● **WHAT THIS TASK INVOLVES**: Pick out each line containing the string "that".

** Start GIVEN RECORDS **

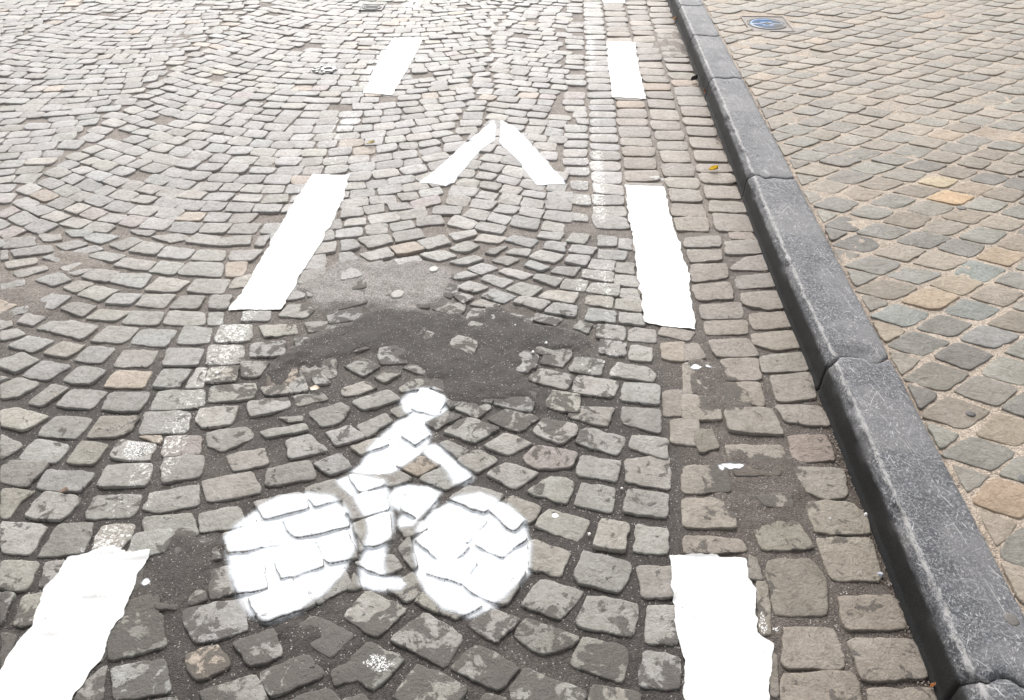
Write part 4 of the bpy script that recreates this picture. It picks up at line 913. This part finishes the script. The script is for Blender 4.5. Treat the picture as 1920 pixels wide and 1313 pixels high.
# ------------------------------------------------------------------ leaves, gum, grit
def leaf(px, py, L_, W_, col, rz, label, z=0.012, name='fallen_leaf', curl=0.010):
    x, y = at(px, py)
    n, m = 9, 5; V = []; Fq = []
    for side_ in (0, 1):
        for i in range(n):
            t = i / (n - 1)
            w = W_ * (math.sin(math.pi * min(1, t * 1.02 + 0.02)) ** 0.75) * (1 - 0.25 * t)
            for j in range(m):
                s_ = (j / (m - 1) - 0.5) * 2
                V.append((L_ * (t - 0.5), w * s_ * (1 + 0.12 * math.sin(9 * t + j)), curl * (s_ * s_ * (0.4 + t) + 0.5 * (t - 0.4) ** 2) + side_ * 0.0006))
    for side_ in (0, 1):
        o_ = side_ * n * m
        for i in range(n - 1):
            for j in range(m - 1):
                q = (o_ + i * m + j, o_ + (i + 1) * m + j, o_ + (i + 1) * m + j + 1, o_ + i * m + j + 1)
                Fq.append(q if side_ else q[::-1])
    # stalk
    k0 = len(V)
    for i in range(4):
        t = i / 3
        for a in range(3):
            V.append((-L_ * (0.5 + 0.35 * t), 0.0009 * math.cos(a * 2.1) + 0.004 * t, 0.001 + 0.0009 * math.sin(a * 2.1) + 0.003 * t))
    for i in range(3):
        for a in range(3): Fq.append((k0 + i * 3 + a, k0 + i * 3 + (a + 1) % 3, k0 + i * 3 + 3 + (a + 1) % 3, k0 + i * 3 + 3 + a))
    mm = plain('leaf_' + label.split()[0], col, 0.55, 0, 0.3, 120)
    o = mesh_obj(name, V, Fq, mm); o.location = (x, y, z); o.rotation_euler = (0.05, -0.04, rz)
    tag(o, label, 'leaf', 'fallen autumn leaves'); return o
leaf(1337, 323, 0.046, 0.018, (0.85, 0.60, 0.03), 0.15, 'yellow leaf lying in the gutter setts near the kerb', curl=0.016)
leaf(1323, 177, 0.038, 0.017, (0.75, 0.25, 0.03), 1.1, 'orange leaf against the foot of the kerb', curl=0.014)
leaf(1342, 227, 0.022, 0.009, (0.70, 0.35, 0.08), 2.0, 'tiny ochre leaf by the kerb just below the orange leaf')
leaf(1306, 127, 0.034, 0.014, (0.74, 0.50, 0.20), 0.9, 'pale yellow leaf by the kerb above the dark curled leaf')
leaf(1301, 154, 0.050, 0.020, (0.02, 0.014, 0.012), 0.5, 'black curled leaf on the gutter setts', curl=0.02)
leaf(1264, 39, 0.036, 0.015, (0.60, 0.36, 0.16), 0.4, 'brown leaf fragment at the far end of the gutter')
leaf(696, 273, 0.040, 0.016, (0.66, 0.55, 0.30), 0.3, 'straw coloured leaf caught in a joint left of the chevron')
leaf(1746, 1289, 0.011, 0.004, (0.75, 0.42, 0.20), 0.3, 'small orange leaf scrap beside the kerb at the bottom of the photo', z=0.003)
leaf(123, 924, 0.022, 0.007, (0.55, 0.42, 0.34), 0.3, 'tiny tan leaf on a sett at the left edge of the road', z=0.005)
leaf(592, 732, 0.036, 0.014, (0.62, 0.50, 0.38), -0.1, 'flat beige leaf between setts above and left of the rider', z=0.008, curl=0.003)

def gum(px, py, r, col, label, z=0.0, grp='trodden chewing gum'):
    x, y = at(px, py, z)
    n = 26; V = []; Fq = []
    sd = px * 0.37
    for rr, zz in ((1, -0.003), (0.97, 0.0004), (0.7, 0.0010)):
        for i in range(n):
            a = 2 * math.pi * i / n
            w = r * rr * (1 + 0.07 * math.sin(2 * a + sd) + 0.04 * math.sin(5 * a + sd))
            V.append((w * math.cos(a), w * math.sin(a), zz))
    V.append((0, 0, 0.0012))
    for k_ in range(2):
        for i in range(n): Fq.append((k_ * n + i, k_ * n + (i + 1) % n, (k_ + 1) * n + (i + 1) % n, (k_ + 1) * n + i))
    for i in range(n): Fq.append((2 * n + i, 2 * n + (i + 1) % n, 3 * n))
    o = mesh_obj('chewing_gum', V, Fq, plain('gum', col, 0.6, 0, 0.2, 150)); o.location = (x, y, z + 0.0012)
    tag(o, label, 'chewing gum', grp)
KP = KERB_H
gum(1803, 390, 0.019, (0.13, 0.12, 0.11), 'dark round gum spot on a bluish sett in the middle of the pavement', KP)
gum(1820, 776, 0.013, (0.075, 0.07, 0.065), 'small black gum spot on a brown sett beside the lower kerb stone', KP)
gum(1917, 898, 0.014, (0.10, 0.10, 0.095), 'dark gum spot cut by the right edge of the photo', KP)
gum(1897, 1163, 0.0165, (0.10, 0.09, 0.08), 'brown gum spot on top of the nearest kerb stone', KP)
gum(813, 505, 0.020, (0.40, 0.38, 0.345), 'cream round gum spot on the pale worn patch, the brighter one', 0.0055)
gum(745, 552, 0.028, (0.27, 0.255, 0.23), 'faded cream gum spot on the pale worn patch, the larger one', 0.0055)
gum(1041, 968, 0.009, (0.86, 0.85, 0.83), 'tiny white spot on a sett right of the front wheel', 0.001)

def chip(px, py, s_, col, label, z=0.004, name='stone_chip'):
    x, y = at(px, py)
    r_ = random.Random(int(px * 7 + py))
    V = [(s_ * r_.uniform(.8, 1.2) * math.cos(a), s_ * 0.8 * r_.uniform(.8, 1.2) * math.sin(a), 0) for a in np.linspace(0, 5.3, 6)]
    V += [(v[0] * 0.6, v[1] * 0.6, s_ * 0.7) for v in V]
    Fq = [(i, (i + 1) % 6, 6 + (i + 1) % 6, 6 + i) for i in range(6)] + [tuple(range(6, 12)), tuple(range(5, -1, -1))]
    o = mesh_obj(name, V, Fq, plain('chip', col, 0.6, 0, 0.2, 200), smooth=False); o.location = (x, y, z); o.rotation_euler = (0.1, 0.1, r_.uniform(0, 3))
    tag(o, label, 'stone chip', 'small loose stone chips')
chip(1024, 646, 0.007, (0.8, 0.8, 0.79), 'white stone chip at the right end of the bitumen patch, the upper one', 0.006)
chip(999, 663, 0.007, (0.8, 0.79, 0.76), 'white stone chip just left of the upper chip on the bitumen patch', 0.006)
chip(966, 613, 0.005, (0.7, 0.69, 0.66), 'single pale chip in the middle of the dark bitumen patch', 0.008)
chip(1624, 965, 0.009, (0.62, 0.61, 0.60), 'pale grey chip at the foot of the kerb, the higher one', -0.002)
chip(1651, 1077, 0.009, (0.36, 0.38, 0.42), 'bluish grey chip at the foot of the kerb, the lower one', -0.002)
chip(1166, 915, 0.005, (0.75, 0.74, 0.71), 'tiny white chip in a joint beside the right column of setts', -0.002)
chip(1105, 1001, 0.006, (0.78, 0.76, 0.72), 'cream chip in the joint right of the front wheel', -0.002)
chip(1556, 973, 0.004, (0.7, 0.7, 0.7), 'tiny pale chip on a gutter sett near the kerb', 0.001)

# loose grit lying along the foot of the kerb and in the joints: nobody could count it
r_ = np.random.default_rng(5)
V = []; Fq = []
for q in range(2600):
    if q < 1300: x = KERB_X - 0.006 - abs(r_.normal(0, 0.018)); y = r_.uniform(0.8, 4.5); z = -0.005
    elif q < 1900: x = r_.uniform(-1.5, 0.85); y = r_.uniform(0.85, 2.6); z = None
    else: x = BACK + 0.004 + abs(r_.normal(0, 0.012)); y = r_.uniform(0.9, 5); z = KERB_H - 0.009
    if z is None: z = -0.004 if float(patch_w(np.array([x]), np.array([y]))[0]) < .5 else 0.006
    s_ = r_.uniform(0.0012, 0.0036)
    n0 = len(V)
    ang = r_.uniform(0, 6.28); o3 = [(1, 0, 0), (-.5, .8, 0), (-.5, -.9, 0), (0, 0, 1.1)]
    for a, b, c in o3: V.append((x + s_ * (a * math.cos(ang) - b * math.sin(ang)), y + s_ * (a * math.sin(ang) + b * math.cos(ang)), z + s_ * c + 0.001))
    Fq += [(n0, n0 + 1, n0 + 3), (n0 + 1, n0 + 2, n0 + 3), (n0 + 2, n0, n0 + 3), (n0, n0 + 2, n0 + 1)]
k = NT('mixed_grit')
v_ = k.voro(240, out='Color'); sp = k.n('ShaderNodeSeparateColor'); k.l(v_, sp.inputs[0])
k.put(k.b.inputs['Base Color'], k.mix(sp.outputs[0], (0.14, 0.11, 0.09), (0.62, 0.55, 0.48))); k.b.inputs['Roughness'].default_value = 0.8
gr = mesh_obj('grit', V, Fq, k.m, smooth=False)
tag(gr, 'fine loose grit along the kerb and in the joints of the setts', 'grit', kind='stuff')
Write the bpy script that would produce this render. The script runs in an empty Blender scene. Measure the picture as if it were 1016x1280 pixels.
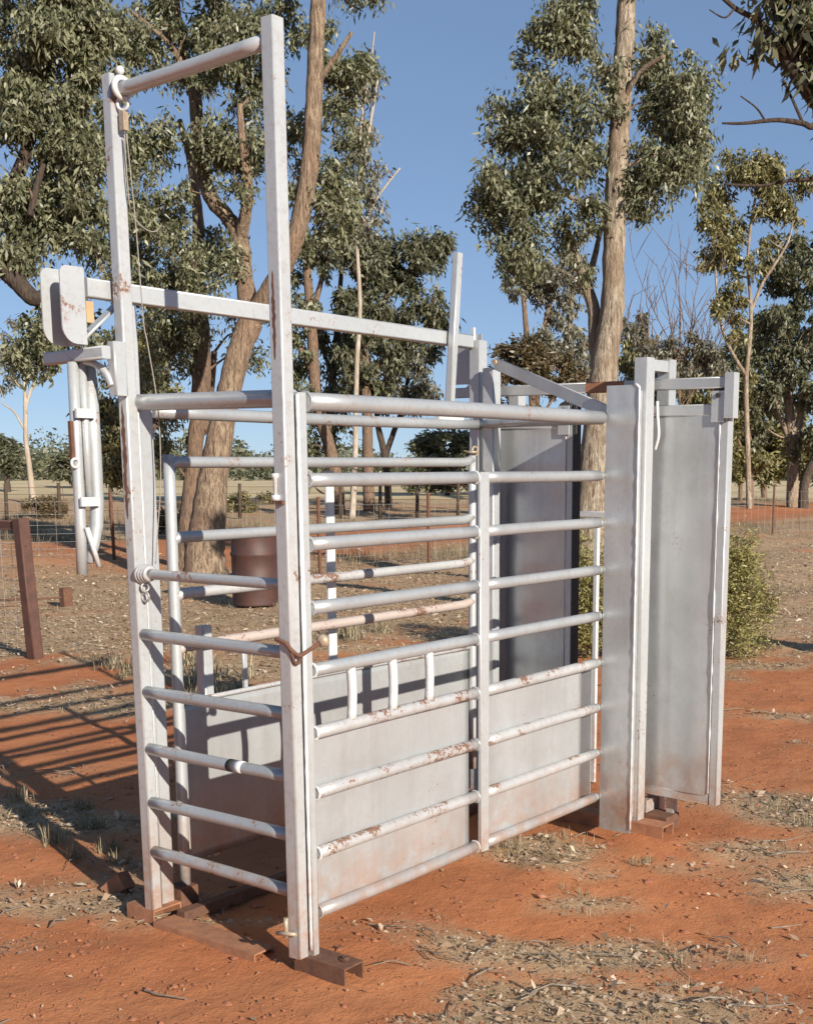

** End GIVEN RECORDS **

● **FINISHED TASK**:
Write part 4 of the bpy script that recreates this picture. It picks up at line 913. This part finishes the script. The script is for Blender 4.5. Treat the picture as 1920 pixels wide and 1313 pixels high.
Write the bpy script that would produce this render. The script runs in an empty Blender scene. Measure the picture as if it were 1016x1280 pixels.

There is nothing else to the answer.